Быть может, у него и щемило сердце, но чувство к Терезе не захватило его глубоко, не вдохновило. Он написал:
Не сердце разбудить, не праздный ум затмить — Не это значит дать поэту вдохновенье. Сказать ли Вам, что значит вдохновить? Уму и сердцу дать такое настроенье, Чтоб вся душа могла звучать, Как арфа от прикосновенья… Сказать ли Вам, что значит вдохновлять? Мгновенью жизни дать значенье И песню музы оправдать.Вернувшись к осени в город, он снова стал частым гостем у Штакеншнейдеров. Они тоже вернулись недавно с дачи.
«Пока нас не было в Петербурге, — записывала в дневник Леля Штакеншнейдер, — преобразились журналы. Я до сих пор еще не дотрагивалась до них, но Бенедиктов и Полонский в два вечера, проведенные с нами, прочитали нам четыре статьи, до того непохожие на все, что выходило из чистилища цензуры в прошлом году, что не верилось, что читают с печатного».
В феврале прошлого года умер император Николай, и вот уже все заметнее становился ветер перемен. Особенно заметен в печати.
За границей печатались бесцензурные сборники «Полярная звезда» Герцена и Огарева, эти сборники нелегально привозились в Петербург. И читались во многих петербургских домах, в том числе, конечно, у Штакеншнейдеров.
Полонский мог вспомнить, что ведь когда-то он имел случай познакомиться с Герценом лично. Еще в 1843 году встретил он однажды у Вельтмана «очень красивого молодого человека с таким интеллигентным лицом, что в его уме нельзя было сомневаться. Мы были втроем, — написал в воспоминаниях Полонский, — и, между прочим, я с большими похвалами отозвался о статье Герцена в „Отечественных записках“, напечатанной под заглавием „Дилетантизм в науке“. Они засмеялись. „А вот перед вами и сам Герцен — автор этой статьи, — сказал мне Вельтман…“»
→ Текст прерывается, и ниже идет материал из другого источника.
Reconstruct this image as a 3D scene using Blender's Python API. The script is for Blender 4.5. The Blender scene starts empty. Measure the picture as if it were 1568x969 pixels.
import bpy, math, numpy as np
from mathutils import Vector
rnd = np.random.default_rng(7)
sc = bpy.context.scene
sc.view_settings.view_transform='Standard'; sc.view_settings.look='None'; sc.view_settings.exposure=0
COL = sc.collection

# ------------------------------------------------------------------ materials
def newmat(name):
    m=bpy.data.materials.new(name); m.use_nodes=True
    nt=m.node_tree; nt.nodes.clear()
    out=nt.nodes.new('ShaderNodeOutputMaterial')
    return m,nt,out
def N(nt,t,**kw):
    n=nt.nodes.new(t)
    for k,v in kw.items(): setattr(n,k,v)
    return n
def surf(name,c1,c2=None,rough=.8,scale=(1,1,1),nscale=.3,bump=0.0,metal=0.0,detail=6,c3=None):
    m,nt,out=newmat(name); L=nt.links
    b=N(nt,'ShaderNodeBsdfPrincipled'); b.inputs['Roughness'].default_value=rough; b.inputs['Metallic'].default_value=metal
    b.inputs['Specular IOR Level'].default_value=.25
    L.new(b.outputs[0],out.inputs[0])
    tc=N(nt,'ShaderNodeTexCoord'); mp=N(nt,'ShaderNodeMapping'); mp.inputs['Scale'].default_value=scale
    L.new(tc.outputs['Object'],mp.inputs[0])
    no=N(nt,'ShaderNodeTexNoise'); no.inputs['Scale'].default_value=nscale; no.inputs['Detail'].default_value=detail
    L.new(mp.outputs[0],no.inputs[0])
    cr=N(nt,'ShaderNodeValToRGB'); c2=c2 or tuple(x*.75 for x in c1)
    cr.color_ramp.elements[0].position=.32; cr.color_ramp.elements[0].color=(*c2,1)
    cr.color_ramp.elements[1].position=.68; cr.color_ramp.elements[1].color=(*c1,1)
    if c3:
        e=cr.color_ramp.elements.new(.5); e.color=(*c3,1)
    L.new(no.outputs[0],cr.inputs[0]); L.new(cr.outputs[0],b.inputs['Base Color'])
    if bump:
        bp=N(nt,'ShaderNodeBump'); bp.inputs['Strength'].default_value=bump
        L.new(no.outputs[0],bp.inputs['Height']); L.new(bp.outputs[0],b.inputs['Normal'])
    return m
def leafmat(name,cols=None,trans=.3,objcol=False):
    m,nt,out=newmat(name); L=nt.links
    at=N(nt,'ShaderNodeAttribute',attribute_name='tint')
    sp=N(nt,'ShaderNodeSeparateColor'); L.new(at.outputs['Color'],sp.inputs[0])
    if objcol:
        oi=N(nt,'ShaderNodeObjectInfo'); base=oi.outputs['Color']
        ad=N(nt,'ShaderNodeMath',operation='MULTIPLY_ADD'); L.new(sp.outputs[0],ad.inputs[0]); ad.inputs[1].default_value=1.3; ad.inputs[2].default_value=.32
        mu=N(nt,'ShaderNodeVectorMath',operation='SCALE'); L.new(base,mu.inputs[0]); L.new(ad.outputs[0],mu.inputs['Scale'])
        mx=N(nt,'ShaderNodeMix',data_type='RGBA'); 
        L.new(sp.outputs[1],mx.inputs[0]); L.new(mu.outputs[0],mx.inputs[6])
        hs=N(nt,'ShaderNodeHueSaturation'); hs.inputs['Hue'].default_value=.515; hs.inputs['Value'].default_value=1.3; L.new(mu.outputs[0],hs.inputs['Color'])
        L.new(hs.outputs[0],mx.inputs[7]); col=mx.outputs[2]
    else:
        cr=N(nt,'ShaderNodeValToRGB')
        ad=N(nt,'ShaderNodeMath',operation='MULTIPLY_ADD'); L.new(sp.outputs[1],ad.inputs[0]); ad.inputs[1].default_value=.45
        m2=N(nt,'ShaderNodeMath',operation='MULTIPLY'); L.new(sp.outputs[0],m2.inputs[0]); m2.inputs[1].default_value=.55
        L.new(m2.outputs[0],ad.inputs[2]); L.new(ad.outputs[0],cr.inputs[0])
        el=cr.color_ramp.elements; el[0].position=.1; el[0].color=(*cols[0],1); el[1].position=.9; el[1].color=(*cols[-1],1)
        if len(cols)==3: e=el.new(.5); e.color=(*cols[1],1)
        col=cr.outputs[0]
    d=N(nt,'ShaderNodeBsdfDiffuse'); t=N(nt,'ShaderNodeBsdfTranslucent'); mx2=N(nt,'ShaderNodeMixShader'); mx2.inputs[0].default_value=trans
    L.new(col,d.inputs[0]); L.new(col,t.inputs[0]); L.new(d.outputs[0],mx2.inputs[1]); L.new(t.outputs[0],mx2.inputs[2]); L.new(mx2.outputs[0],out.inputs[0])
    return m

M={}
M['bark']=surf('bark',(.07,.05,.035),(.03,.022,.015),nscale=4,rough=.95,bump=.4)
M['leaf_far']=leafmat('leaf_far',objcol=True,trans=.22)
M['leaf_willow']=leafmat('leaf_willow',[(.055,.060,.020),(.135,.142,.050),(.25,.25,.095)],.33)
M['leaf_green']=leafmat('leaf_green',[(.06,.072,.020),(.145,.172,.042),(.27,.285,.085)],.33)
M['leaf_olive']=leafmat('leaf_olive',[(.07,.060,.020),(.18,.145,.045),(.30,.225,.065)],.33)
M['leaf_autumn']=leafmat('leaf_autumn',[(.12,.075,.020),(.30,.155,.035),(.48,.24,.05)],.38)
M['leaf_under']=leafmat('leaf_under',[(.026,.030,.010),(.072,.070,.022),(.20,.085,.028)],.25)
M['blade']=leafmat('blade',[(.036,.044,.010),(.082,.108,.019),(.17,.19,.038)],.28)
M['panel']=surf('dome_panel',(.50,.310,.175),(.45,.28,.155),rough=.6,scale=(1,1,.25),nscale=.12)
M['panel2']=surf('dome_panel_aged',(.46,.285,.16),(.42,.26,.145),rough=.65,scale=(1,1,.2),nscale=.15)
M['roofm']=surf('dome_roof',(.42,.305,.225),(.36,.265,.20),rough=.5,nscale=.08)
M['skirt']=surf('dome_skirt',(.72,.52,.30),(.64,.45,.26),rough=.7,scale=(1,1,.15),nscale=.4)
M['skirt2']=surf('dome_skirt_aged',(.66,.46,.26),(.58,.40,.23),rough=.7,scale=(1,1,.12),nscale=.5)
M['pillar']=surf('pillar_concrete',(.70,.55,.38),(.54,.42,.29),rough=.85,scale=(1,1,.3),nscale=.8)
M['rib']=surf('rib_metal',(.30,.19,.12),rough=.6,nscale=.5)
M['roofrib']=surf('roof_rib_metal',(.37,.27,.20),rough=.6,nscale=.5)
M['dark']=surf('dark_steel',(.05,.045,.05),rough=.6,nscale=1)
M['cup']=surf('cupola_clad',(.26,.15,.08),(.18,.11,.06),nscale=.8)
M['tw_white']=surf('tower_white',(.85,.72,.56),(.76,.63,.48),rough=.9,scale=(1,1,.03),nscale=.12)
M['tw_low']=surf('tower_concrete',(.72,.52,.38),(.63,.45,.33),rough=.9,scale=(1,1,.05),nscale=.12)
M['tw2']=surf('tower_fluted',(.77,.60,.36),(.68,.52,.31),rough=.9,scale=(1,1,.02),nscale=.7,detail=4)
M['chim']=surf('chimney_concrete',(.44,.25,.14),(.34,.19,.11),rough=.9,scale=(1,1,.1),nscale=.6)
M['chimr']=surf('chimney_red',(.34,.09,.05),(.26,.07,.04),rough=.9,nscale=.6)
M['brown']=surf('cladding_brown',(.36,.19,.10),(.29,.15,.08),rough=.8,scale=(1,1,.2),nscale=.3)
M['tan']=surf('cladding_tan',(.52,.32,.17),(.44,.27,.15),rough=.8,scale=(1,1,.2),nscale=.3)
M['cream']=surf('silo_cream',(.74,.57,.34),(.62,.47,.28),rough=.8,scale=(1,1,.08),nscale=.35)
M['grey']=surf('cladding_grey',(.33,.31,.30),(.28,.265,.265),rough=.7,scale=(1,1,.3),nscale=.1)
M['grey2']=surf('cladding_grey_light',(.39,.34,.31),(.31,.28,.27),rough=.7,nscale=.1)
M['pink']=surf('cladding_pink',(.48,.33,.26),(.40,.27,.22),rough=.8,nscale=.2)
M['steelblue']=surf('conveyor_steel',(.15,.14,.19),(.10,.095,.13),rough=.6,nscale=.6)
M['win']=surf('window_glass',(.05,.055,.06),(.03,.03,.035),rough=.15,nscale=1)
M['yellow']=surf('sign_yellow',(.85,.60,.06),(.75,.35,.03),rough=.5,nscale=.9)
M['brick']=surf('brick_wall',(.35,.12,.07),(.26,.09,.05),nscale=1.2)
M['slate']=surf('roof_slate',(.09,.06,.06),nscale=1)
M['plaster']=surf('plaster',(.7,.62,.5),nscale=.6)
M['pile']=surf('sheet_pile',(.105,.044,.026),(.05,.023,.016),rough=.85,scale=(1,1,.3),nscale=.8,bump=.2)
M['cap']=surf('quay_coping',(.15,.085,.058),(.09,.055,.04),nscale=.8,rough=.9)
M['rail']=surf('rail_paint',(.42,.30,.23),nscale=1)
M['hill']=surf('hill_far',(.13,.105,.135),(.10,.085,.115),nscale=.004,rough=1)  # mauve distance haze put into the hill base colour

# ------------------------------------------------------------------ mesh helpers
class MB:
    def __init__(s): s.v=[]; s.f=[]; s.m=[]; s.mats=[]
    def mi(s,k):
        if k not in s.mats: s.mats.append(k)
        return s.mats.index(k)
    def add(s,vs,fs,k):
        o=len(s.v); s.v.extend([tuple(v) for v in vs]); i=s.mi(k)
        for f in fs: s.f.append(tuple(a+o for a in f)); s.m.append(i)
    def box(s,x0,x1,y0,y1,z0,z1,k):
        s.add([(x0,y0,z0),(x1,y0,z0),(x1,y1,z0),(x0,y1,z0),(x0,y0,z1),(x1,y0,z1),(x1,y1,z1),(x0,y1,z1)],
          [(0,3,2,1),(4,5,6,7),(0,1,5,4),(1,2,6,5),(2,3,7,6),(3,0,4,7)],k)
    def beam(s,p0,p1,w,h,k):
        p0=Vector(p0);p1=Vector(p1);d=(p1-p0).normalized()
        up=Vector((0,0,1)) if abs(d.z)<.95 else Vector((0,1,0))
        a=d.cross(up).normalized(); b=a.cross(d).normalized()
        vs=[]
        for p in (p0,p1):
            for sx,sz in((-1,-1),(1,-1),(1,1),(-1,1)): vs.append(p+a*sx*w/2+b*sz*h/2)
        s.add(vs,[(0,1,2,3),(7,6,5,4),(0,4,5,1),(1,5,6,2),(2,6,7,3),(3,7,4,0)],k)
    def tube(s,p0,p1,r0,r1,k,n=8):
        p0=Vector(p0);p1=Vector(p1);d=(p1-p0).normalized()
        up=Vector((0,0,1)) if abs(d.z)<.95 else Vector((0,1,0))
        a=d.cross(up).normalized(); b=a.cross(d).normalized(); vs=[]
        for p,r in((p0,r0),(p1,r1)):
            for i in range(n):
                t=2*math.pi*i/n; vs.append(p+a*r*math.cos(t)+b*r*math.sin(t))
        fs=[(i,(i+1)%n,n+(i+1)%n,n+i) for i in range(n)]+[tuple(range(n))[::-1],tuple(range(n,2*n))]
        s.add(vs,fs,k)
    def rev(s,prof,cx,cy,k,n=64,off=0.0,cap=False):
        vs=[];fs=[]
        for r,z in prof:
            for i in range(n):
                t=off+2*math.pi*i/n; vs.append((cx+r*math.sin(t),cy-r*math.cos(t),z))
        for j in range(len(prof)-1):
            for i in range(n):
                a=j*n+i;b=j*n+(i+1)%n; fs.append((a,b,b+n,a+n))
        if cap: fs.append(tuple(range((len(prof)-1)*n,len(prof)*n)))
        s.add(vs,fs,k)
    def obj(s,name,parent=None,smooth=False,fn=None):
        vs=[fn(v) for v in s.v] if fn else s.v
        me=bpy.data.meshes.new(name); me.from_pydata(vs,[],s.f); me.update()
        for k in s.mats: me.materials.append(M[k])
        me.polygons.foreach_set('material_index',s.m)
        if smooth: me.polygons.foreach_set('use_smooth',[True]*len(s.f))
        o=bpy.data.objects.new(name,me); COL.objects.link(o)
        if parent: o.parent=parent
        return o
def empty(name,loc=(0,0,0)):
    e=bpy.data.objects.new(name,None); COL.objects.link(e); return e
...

Александра Осиповна Смирнова все более замечала, что учитель ее любимого сына не чужд нынешнего либерализма. Это ее беспокоило. Осенью 1857 года она уехала с двумя младшими дочерьми в Венецию, оттуда в начале января прислала письмо:
«Любезный Яков Петрович.
Отчего это вы не поздравили меня с новым годом и новым счастьем, по русскому обычаю?.. Ведь мы с вами не можем быть чужие, по крайней мере не должны быть чужие: у вас на руках мой милый и добрый Миша, которого вы любите…
Не знаю, имеете ли вы привычку всякий день молиться?.. Если нет, то обещайте мне только, что будете читать Отче нашсо вниманием. Собственные слова нашего Спасителя содержат такую силу, что для вас откроется целый мир; они заключают все, что нам нужно. Тогда вы примиритесь с собою и со своим положением, которое вам тяжко, я в этом убеждена.
Западные народы вне себя делали революции. Русский человек делает в себе революцию и посредством этой внутренней, душевной и благодатной революции должен произвести медленное, спокойное и законное преобразование общества. Вот, кажется, задача русского, если он остается верен своей церкви, без которой ничто не созиждется, и своему характеру. Вот в каком смысле я хочу вести своего Мишу, и вам, любезный Яков Петрович, как его лучшему другу, передаю свои убеждения. Вы скажете, что я ошибаюсь, но я убеждена, что все мои выводы верны, сознавая затруднения, которые нас окружают».